«Pizzetta bianca? Costa sei euro E per una minerale ce ne vogliono tre»

Quando lo scontrino fiscale diventa un optional e viene rilasciato solo su richiesta

Ricordate i servizi giornalistici che denunciavano i comportamenti dei baristi della zona Prati, a Roma, che durante i funerali di Giovanni Paolo II avevano raddoppiato il prezzo delle bottigliette d’acqua da mezzo litro? Si è gridato allo scandalo, ma non è una cosa che succede «ogni morte di Papa». A Roma si ruba sempre e due euro sono poca cosa rispetto ai 3 euro della stessa bottiglietta da mezzo litro, in un giorno qualunque a piazza S. Maria Maggiore. Be’, uno potrebbe dire «almeno ho mangiato all’aperto, guardando una delle basiliche più belle del mondo». Invece no. All’interno del bar, in un tavolino addossato al muro e vicino alla cucina e al bagno, con un costante andirivieni di gente. Ma in fondo, per un romano qualsiasi, che lavora a via Cavour da dieci anni, non è proprio necessario un tavolino esterno.
Insomma per farla breve, in pausa pranzo di un giorno qualunque, con il Papa per fortuna in ottima salute, una pizzetta bianca finisce per costare 6 euro invece dei 2 euro di media di altri bar della zona ed una caprese (quattro fette di pomodoro, quattro fette di mozzarella ed una foglia di basilico) ben 10 euro. Ma allora sarà l’eccezionale servizio ad aver fatto levitare i prezzi? Provare per credere. Un paio di camerieri - peraltro di una certa età e non proprio rapidi come il pelide Achille - indaffarati a servire un esagerato numero di clienti e con i quali non si riesce a parlare se non di sfuggita. Al punto che su due ordinazioni una viene sbagliata e si è obbligati ad andare a prendersi il caffè al bancone, perché nessuno si degna di portarlo al tavolo dopo che si è ordinato.
Alla cassa la sorpresa: «Pago una pizzetta, una caprese e un caffè». «Non può pagare alla cassa, se era al tavolo faccia fare il conto al cameriere...». Attendo il cameriere - e anche il caffè - al bancone. Arriva il cameriere - del caffè ancora neanche l’ombra -: «Pago una pizzetta, una caprese e un caffè». E lui, dopo una breve pausa di riflessione: «Sono 19 euro. Questi li paga a me. Il caffè invece, che lo ha preso al bancone, lo paga a parte alla cassa». Non credevo alle mie orecchie, ma non sono abituato a lamentarmi e a fare scenate. Metto 20 euro in mano al cameriere che torna e candido mi molla in mano un euro. Dalla faccia direi che si aspettava anche la mancia. Ma la moneta non è accompagnata da nessun foglietto e per quella cifra penso di poter fare il pignolo: «Scusi, ma lo scontrino?» chiedo. «Ah, le serve lo scontrino? (come se fosse cosa strana) Ora glielo porto».
Mi arriva uno scontrino con scritto semplicemente «bar 19 euro» senza alcuna indicazione dei prodotti acquistati. A quel punto non resta che fare il sapientino rompiscatole: «No, per cortesia, voglio uno scontrino con indicato quello che ho preso e magari il prezzo accanto». La giovane cassiera - che a quel punto ha smesso di sorridere e ha un aria di sfida - dice: «E che problema c’è ?». Le dita che battono sul moderno schermo della cassa ed ecco che finalmente spunta lo scontrino con le singole voci e - che Dio li benedica - il relativo prezzo.
Sono talmente orgoglioso dello scontrino, che ve lo invio in allegato. Sono talmente schifato di certi esercenti romani, che lascio a chi li rappresenta qualsiasi riflessione.

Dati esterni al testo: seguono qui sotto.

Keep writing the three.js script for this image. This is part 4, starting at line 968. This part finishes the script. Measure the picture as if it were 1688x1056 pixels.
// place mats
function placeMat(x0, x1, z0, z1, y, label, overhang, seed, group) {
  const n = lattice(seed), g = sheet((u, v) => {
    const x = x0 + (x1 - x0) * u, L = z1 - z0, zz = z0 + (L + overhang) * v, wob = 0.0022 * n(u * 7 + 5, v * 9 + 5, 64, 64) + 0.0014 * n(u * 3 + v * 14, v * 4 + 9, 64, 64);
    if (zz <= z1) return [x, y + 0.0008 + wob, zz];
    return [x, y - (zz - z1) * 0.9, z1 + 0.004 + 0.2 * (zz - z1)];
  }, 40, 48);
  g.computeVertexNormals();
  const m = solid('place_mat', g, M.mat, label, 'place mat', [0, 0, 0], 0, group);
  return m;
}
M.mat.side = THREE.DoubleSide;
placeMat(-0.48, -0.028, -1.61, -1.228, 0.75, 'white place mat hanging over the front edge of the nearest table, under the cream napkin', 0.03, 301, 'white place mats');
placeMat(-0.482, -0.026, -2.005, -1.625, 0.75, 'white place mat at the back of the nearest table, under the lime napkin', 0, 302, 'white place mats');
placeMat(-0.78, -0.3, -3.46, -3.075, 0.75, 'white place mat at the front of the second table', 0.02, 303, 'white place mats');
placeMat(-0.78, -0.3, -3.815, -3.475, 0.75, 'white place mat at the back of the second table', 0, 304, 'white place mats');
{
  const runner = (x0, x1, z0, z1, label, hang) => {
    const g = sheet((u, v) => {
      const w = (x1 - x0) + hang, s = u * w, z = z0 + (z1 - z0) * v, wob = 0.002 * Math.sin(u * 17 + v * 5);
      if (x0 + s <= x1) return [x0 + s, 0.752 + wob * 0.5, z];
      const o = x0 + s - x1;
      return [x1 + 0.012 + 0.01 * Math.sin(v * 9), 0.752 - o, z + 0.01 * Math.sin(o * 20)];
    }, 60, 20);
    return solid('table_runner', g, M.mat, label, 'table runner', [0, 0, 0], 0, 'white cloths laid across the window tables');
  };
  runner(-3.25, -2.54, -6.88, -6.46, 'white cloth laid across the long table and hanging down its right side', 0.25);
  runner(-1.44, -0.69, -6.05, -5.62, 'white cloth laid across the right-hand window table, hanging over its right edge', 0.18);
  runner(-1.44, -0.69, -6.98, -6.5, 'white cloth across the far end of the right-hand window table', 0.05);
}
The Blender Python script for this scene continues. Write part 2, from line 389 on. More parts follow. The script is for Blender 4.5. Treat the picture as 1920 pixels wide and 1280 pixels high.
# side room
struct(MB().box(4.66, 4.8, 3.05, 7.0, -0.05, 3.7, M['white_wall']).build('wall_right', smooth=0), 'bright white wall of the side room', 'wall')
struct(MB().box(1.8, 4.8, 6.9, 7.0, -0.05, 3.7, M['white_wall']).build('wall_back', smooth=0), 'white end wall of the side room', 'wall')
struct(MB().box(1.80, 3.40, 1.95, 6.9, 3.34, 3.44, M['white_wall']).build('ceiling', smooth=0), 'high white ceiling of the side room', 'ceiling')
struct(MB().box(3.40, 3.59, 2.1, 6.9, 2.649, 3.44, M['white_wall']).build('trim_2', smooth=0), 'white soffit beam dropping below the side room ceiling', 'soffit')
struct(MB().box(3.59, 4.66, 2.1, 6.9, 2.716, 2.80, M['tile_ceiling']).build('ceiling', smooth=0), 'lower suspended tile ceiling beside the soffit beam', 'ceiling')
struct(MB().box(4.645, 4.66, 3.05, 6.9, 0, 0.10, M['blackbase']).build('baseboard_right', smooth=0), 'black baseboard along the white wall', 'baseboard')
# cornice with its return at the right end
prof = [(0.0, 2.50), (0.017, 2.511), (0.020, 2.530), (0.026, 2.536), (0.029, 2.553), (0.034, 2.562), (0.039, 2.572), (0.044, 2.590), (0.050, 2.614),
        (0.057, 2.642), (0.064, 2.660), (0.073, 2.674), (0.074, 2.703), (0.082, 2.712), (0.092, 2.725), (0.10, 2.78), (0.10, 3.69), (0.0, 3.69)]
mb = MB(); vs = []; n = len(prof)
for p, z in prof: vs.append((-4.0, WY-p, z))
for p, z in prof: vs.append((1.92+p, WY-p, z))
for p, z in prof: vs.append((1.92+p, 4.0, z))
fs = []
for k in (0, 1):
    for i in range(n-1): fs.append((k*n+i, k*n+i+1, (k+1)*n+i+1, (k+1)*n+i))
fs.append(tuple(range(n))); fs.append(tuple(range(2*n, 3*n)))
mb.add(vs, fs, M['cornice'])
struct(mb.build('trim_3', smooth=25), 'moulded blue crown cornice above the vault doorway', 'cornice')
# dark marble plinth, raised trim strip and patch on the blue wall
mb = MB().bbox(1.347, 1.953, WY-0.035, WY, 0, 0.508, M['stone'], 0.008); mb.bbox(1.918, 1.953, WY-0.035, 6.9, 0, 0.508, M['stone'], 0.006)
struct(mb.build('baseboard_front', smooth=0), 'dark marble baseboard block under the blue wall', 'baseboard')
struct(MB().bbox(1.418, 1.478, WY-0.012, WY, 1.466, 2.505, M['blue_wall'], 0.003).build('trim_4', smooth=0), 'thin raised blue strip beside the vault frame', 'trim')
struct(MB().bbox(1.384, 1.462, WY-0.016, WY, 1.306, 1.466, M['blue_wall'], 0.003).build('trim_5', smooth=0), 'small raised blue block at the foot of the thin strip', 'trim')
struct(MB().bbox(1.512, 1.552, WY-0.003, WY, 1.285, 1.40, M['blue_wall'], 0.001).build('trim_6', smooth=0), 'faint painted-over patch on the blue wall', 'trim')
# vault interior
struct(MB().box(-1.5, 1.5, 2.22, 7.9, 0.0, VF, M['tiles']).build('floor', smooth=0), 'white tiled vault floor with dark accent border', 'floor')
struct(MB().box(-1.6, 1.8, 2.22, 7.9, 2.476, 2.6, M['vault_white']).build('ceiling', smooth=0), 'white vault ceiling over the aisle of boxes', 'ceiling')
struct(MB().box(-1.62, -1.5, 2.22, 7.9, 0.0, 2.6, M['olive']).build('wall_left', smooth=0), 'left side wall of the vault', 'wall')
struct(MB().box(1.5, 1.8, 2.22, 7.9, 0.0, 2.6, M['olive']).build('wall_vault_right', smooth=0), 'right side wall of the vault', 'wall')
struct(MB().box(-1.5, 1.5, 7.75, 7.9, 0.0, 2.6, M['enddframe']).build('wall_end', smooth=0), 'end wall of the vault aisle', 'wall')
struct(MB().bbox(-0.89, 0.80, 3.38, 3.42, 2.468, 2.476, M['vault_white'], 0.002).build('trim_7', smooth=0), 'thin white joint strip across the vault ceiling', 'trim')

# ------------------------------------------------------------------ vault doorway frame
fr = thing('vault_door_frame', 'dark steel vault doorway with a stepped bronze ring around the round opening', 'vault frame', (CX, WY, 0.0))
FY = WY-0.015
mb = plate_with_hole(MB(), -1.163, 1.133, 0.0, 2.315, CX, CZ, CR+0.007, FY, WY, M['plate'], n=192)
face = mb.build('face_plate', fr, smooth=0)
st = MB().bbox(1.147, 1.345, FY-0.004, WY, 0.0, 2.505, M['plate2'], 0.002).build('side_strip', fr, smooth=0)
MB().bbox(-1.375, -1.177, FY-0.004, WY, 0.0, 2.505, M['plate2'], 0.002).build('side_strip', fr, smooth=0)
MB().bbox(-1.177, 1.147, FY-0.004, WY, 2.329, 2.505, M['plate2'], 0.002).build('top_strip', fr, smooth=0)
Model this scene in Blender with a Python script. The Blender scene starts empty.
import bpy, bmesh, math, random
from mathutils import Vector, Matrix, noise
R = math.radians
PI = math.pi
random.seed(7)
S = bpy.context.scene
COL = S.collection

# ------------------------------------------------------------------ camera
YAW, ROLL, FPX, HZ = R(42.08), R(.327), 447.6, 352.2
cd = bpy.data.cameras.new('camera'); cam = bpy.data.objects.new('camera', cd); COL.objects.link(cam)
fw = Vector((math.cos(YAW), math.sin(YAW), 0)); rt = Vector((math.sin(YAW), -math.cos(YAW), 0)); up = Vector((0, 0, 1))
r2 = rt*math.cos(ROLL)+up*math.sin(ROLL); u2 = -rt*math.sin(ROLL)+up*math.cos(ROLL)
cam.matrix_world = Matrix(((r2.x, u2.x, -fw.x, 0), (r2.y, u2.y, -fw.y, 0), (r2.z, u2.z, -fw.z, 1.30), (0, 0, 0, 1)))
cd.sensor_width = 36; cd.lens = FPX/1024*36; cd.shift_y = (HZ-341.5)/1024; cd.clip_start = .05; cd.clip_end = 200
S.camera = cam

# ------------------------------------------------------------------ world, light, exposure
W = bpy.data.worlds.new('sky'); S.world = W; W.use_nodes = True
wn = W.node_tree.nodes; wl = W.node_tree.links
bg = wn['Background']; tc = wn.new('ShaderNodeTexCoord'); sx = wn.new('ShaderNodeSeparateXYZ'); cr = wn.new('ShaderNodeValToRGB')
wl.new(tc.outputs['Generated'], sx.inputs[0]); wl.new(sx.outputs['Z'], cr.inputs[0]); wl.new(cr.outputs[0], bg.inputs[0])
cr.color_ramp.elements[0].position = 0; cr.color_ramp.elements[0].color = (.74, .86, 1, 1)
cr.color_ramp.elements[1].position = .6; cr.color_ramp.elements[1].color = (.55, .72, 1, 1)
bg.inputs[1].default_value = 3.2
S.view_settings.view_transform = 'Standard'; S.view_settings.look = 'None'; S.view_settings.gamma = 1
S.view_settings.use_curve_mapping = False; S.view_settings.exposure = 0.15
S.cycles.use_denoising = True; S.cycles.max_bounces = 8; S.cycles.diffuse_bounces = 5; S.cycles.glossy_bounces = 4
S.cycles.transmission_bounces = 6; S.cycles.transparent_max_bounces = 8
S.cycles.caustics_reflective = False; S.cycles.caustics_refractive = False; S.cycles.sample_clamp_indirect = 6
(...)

Sono talmente arrabbiato che chiedo alla Guardia di finanza di farsi un giretto da quelle parti (ma non in divisa, sennò è troppo facile). Sono talmente imbarazzato nei confronti dei turisti che vorrei che questo piccolo contributo trovasse spazio su giornali, tv, radio e ovunque, per chiedere pubblicamente scusa ai turisti a nome degli italiani onesti.